Wednesday, December 1, 2010

[#NaNoWriMo] Not a Loser

November passed and with it died two things. NaNoWriMo and a whole lot of mustaches [go figure out what I mean]. I’m surprised that with what has been going off-screen I’ve managed to hit the big 50K, something which I doubted highly, until I found my first draft crutch, but I won’t be talking about tools today. So I won NaNoWriMo [see the magnificent badge I have here in this post and on my blog] and I discovered a lot about myself as a writer.

The wordcount: 50,057 words [I admit that I let myself go the third week and had to seriously make up for it, which is why my wrist hurts]

Nothing as a very tight deadline makes you experiment and also observe your behavior as you write that first draft. Even self-imposed, private deadlines don’t give the opportunity to learn about your writing habits, strengths, weaknesses and crutches. NaNo is effective, because you make a public commitment that keeps you busy and a short enough time frame to see how you react to road blokes or as I like to call it: subconscious self-sabotage [in short, the three S’s].

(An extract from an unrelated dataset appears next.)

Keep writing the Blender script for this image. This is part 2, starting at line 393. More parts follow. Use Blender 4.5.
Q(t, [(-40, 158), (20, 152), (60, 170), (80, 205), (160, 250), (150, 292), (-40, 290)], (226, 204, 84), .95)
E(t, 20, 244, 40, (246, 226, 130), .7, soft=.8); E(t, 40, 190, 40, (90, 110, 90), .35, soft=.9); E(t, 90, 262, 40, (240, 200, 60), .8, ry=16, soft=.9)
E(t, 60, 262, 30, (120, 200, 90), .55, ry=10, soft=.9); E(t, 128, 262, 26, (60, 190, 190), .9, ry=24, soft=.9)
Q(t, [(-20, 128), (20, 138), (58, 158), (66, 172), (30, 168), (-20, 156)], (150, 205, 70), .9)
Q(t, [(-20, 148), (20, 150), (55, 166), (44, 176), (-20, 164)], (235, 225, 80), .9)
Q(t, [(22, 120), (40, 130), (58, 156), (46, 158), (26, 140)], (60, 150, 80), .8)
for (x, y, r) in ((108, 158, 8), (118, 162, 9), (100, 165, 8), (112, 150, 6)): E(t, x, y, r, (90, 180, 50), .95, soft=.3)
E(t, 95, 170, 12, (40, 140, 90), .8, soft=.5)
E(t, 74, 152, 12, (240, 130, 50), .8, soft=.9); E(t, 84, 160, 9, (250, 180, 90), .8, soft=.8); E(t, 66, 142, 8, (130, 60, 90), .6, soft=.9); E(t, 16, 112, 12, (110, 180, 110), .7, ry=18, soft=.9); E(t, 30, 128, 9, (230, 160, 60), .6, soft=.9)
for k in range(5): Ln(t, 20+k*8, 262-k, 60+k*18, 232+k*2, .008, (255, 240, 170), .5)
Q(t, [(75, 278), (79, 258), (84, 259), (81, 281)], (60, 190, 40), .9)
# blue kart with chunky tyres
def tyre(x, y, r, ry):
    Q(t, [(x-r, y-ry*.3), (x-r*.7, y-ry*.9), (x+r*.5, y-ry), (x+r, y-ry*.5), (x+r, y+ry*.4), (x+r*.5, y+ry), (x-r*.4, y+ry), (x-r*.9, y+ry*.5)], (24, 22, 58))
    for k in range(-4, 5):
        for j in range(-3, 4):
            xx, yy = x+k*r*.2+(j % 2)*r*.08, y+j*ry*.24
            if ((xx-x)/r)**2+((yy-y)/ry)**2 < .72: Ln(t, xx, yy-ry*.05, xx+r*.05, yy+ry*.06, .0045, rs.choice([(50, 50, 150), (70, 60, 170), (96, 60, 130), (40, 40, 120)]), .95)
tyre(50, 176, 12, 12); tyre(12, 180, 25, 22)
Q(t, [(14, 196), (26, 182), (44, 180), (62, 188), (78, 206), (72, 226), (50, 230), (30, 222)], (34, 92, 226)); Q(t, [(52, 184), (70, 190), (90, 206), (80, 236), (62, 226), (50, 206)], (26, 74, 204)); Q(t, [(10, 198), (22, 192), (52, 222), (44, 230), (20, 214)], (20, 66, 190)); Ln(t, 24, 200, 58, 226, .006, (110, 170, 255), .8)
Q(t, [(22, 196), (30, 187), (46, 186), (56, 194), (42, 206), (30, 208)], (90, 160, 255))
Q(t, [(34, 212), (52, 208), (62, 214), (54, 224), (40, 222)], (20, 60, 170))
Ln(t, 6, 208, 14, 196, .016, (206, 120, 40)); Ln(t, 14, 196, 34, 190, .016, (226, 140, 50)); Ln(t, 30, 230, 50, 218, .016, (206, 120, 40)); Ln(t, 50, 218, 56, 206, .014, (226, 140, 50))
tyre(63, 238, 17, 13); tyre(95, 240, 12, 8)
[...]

But I will spare you the process porn until Friday.

Right now, remains the question, whether I will try this next year. I’m definitely sure. With my new writing tool [Write or Die] I’m confident I will rock it next year.

4 comments:

Tessa said...

Congrats on rocking Nano! For a little while there I didn't think you'd make it, but you squeaked in before the deadline. :D Would be great to hear what you learned from this experience. I've never nano'ed before, maybe I will next year.

Harry Markov said...

Yeah, next year you may have to do it. Hopefully we will do it together and then I will have to kick your ass every time. BOOYA!

Anyway, wait for Friday.

ediFanoB said...

Awesome Harry! Really awesome.
Congratulations. It is quite impressive what you are doing. I'm more than happy when I write more than one post per week.

Harry Markov said...

It's actually nothing. I know people who sit down and write 90,000 words a month, which is far more impressive than mine measly and very uncoordinated 50,000 words.